* Instructions for the task *
Starting at the first line of the entries, extract each line up to and including the one that contains "col = scene.collection", but leave out the pictures.

[Scene script records]

______________________________

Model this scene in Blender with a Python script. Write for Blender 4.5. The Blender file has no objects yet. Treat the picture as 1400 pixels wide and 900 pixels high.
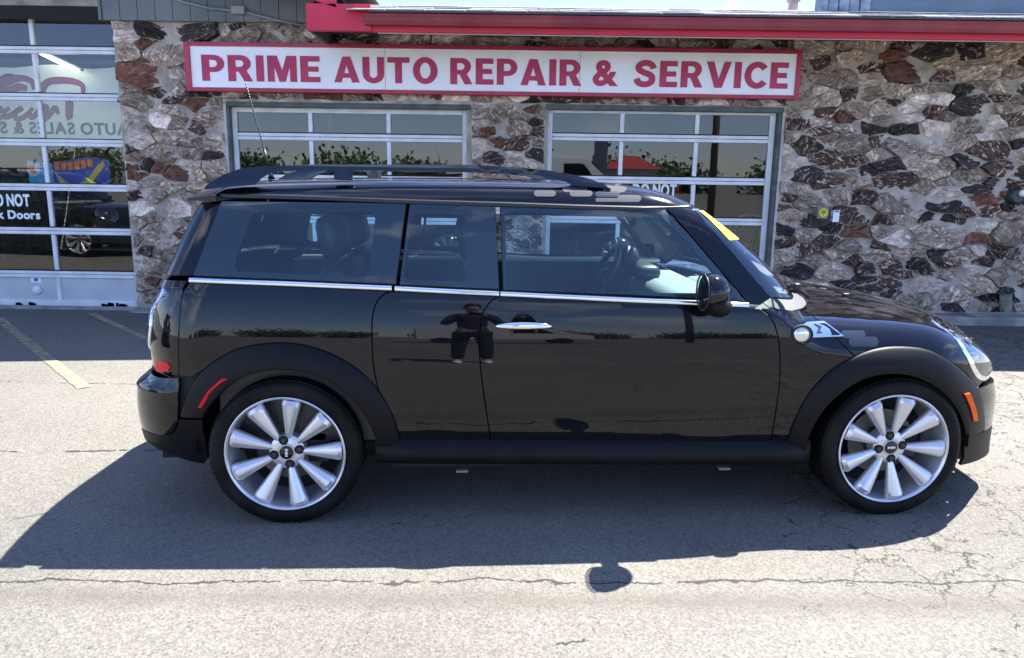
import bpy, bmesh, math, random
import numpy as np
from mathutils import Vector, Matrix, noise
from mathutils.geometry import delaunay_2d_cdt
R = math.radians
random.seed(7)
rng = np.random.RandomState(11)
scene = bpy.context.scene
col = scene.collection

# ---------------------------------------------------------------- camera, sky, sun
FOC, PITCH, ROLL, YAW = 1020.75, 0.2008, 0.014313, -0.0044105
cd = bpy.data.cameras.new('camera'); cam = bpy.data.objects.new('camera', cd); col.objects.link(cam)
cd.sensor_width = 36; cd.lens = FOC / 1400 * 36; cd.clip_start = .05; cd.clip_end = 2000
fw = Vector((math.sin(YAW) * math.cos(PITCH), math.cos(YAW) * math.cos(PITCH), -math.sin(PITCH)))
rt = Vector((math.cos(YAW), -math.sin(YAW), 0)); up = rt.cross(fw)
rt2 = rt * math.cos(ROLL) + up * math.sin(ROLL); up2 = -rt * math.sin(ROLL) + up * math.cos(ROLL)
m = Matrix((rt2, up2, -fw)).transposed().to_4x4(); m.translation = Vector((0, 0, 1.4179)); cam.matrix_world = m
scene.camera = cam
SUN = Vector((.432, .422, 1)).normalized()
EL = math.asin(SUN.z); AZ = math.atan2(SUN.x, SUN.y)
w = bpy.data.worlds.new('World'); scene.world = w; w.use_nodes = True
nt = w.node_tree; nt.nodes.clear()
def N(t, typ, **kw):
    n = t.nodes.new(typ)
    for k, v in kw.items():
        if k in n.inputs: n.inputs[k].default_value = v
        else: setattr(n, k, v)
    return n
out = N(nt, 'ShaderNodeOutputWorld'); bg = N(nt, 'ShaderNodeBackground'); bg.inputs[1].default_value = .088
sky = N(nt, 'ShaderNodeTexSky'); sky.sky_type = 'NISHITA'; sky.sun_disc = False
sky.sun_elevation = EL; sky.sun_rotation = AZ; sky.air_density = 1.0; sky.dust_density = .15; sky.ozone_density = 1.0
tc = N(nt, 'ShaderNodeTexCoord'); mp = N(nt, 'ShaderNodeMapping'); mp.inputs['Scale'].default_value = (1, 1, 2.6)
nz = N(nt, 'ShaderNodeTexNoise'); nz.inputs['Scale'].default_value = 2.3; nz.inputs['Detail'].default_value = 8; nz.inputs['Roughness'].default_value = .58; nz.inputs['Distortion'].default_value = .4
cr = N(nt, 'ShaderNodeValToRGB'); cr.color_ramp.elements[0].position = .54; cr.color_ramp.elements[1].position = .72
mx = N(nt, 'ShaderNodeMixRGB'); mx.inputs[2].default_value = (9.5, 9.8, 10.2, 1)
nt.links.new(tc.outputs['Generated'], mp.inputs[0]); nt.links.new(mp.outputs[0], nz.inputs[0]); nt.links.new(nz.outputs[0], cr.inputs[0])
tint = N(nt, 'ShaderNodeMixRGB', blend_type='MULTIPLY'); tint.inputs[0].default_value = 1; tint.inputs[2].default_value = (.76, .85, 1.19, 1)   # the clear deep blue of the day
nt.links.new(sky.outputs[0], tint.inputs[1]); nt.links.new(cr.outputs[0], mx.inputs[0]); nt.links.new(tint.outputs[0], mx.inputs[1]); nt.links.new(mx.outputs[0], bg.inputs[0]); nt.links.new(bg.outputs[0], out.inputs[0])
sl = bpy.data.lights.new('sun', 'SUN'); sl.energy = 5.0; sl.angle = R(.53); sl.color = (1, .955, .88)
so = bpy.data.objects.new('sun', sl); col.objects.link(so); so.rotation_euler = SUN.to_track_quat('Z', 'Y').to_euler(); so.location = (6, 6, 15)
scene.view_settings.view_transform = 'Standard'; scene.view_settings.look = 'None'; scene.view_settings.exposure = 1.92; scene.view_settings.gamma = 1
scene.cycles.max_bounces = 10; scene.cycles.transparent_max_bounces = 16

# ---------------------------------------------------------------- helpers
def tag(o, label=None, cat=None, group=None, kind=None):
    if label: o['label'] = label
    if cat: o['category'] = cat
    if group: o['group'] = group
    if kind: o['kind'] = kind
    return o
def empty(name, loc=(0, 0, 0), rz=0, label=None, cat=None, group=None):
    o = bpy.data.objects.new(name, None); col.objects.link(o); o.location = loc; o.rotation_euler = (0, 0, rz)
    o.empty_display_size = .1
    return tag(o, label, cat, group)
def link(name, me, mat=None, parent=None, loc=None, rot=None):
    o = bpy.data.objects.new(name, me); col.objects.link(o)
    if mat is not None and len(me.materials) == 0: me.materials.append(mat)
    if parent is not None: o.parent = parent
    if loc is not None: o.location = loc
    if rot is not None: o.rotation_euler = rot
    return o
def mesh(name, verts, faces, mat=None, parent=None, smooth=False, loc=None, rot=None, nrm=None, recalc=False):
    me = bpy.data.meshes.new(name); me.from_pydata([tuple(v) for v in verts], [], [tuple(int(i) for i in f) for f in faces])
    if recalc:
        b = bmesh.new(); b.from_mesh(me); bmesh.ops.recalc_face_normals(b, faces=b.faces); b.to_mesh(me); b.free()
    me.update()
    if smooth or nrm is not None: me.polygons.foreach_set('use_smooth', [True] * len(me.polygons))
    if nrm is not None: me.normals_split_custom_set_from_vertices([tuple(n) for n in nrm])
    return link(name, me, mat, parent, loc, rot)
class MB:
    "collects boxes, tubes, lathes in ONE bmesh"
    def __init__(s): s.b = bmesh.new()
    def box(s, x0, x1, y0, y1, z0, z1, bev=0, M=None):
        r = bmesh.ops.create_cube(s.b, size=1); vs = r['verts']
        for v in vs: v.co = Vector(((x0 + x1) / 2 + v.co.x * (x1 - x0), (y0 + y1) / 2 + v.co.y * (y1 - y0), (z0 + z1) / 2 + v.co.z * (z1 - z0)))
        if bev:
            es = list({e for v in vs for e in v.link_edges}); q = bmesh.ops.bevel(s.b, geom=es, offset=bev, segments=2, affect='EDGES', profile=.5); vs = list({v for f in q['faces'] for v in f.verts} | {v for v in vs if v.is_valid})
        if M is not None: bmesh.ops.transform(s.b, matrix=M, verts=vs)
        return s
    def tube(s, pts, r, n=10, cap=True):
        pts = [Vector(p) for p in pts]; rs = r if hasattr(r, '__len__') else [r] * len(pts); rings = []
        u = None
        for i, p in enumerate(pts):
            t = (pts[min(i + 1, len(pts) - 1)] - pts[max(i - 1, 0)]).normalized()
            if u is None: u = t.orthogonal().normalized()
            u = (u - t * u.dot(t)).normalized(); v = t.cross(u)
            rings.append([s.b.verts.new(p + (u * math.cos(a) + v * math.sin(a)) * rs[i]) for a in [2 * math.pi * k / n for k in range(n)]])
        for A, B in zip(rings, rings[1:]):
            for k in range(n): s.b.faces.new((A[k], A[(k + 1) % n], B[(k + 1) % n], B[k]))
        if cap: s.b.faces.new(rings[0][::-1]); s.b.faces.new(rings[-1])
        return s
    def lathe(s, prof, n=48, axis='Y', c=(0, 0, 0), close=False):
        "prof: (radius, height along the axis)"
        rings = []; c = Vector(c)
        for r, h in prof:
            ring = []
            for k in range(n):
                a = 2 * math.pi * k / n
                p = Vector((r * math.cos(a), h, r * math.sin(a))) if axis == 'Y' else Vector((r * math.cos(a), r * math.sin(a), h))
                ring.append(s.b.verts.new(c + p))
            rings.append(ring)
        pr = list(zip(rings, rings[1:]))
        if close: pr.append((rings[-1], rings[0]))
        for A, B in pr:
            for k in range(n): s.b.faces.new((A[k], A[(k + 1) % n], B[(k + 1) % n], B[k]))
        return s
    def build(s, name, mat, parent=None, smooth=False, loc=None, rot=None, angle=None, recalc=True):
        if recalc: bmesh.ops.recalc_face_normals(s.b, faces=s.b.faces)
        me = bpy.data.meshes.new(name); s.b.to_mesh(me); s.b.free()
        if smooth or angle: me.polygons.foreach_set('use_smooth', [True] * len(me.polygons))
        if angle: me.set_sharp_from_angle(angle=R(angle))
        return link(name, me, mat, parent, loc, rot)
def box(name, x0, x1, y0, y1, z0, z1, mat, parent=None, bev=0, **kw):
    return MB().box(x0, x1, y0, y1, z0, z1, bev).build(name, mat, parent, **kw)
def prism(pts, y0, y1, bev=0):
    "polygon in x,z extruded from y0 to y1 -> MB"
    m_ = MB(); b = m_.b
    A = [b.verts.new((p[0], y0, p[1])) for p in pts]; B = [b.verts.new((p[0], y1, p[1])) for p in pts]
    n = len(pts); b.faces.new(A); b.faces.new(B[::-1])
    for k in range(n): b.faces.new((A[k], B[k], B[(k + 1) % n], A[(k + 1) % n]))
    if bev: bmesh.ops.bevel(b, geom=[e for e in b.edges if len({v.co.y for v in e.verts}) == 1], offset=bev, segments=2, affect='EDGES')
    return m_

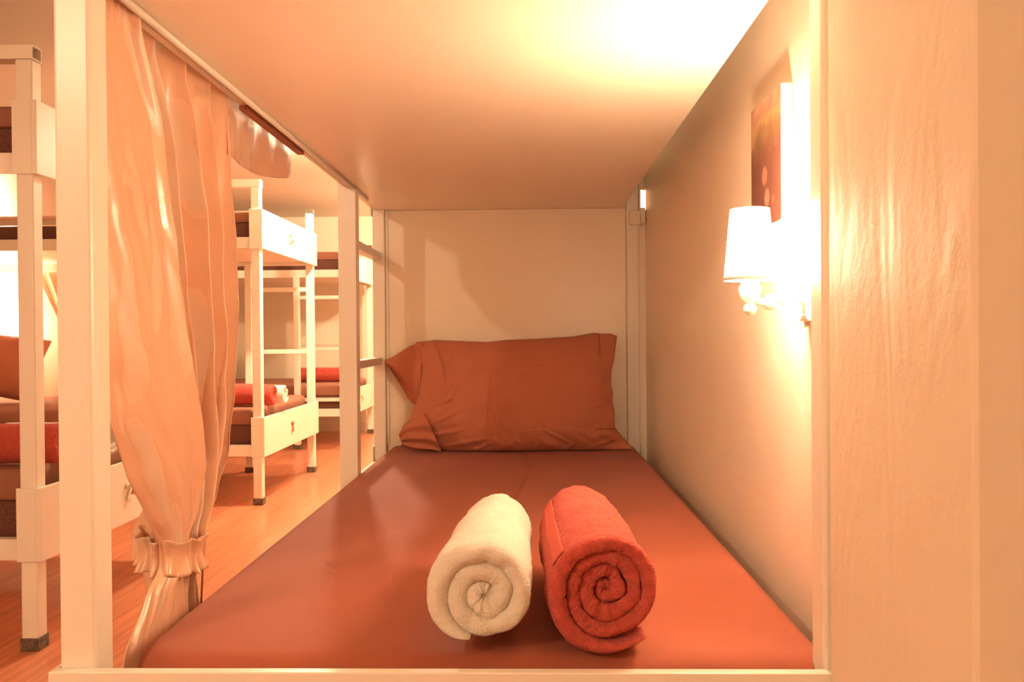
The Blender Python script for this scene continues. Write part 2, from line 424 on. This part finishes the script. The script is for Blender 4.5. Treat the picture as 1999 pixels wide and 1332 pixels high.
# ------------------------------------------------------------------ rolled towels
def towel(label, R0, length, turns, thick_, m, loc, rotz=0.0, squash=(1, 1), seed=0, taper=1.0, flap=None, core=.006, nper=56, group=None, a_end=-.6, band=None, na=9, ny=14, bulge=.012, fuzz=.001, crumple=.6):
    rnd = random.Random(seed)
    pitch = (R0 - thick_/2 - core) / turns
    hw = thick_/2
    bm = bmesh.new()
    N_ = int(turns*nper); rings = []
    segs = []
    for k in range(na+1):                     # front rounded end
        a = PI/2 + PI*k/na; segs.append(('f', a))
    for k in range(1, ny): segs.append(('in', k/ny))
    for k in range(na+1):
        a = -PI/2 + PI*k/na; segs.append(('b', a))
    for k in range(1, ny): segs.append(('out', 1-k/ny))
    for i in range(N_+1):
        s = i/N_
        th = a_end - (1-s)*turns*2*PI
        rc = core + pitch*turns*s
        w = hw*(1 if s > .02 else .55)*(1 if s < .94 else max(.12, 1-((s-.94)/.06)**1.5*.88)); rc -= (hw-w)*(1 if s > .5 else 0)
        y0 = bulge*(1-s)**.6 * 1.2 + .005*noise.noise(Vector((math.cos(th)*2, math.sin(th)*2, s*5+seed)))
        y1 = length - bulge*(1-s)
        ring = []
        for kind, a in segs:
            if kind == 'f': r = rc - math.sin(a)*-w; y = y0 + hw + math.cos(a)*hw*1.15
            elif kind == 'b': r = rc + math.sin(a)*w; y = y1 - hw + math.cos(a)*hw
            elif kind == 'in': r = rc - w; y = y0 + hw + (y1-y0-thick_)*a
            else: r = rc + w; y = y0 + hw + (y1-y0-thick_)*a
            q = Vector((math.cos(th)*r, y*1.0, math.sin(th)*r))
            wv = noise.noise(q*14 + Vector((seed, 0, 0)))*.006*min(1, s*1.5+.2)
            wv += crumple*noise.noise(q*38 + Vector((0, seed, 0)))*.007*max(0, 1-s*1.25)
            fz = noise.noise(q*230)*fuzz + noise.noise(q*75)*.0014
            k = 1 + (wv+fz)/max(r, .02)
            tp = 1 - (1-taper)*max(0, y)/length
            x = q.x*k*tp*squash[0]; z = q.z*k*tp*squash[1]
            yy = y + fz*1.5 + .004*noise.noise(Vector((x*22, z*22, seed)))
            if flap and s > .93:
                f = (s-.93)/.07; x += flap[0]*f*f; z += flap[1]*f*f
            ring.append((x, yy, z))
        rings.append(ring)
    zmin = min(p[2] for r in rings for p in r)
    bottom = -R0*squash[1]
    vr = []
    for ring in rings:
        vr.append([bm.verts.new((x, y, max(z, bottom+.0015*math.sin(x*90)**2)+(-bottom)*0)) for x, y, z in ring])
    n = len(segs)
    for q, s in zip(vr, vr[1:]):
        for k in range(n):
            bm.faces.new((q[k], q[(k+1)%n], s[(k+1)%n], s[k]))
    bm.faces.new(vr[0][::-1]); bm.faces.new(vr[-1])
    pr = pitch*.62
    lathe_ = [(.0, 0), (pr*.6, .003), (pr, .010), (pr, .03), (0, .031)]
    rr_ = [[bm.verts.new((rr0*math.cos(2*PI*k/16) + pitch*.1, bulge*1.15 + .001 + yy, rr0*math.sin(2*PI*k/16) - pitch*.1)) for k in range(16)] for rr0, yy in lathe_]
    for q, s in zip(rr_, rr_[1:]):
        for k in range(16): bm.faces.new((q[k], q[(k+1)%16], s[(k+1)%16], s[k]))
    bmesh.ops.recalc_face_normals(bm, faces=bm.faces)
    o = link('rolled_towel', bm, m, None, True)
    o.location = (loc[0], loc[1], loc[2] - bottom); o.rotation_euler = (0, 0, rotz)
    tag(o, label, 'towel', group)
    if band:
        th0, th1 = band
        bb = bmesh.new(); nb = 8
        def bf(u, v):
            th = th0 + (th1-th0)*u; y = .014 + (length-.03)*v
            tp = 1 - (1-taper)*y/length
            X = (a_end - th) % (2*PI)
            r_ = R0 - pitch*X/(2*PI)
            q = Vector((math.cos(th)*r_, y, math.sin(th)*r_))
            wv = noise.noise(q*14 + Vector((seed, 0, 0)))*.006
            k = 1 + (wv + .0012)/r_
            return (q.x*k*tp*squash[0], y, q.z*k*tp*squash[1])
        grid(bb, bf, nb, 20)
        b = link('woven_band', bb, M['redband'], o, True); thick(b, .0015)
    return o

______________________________

* The solution *
Model this scene in Blender with a Python script. Write for Blender 4.5. The Blender file has no objects yet. Treat the picture as 1400 pixels wide and 900 pixels high.
import bpy, bmesh, math, random
import numpy as np
from mathutils import Vector, Matrix, noise
from mathutils.geometry import delaunay_2d_cdt
R = math.radians
random.seed(7)
rng = np.random.RandomState(11)
scene = bpy.context.scene
col = scene.collection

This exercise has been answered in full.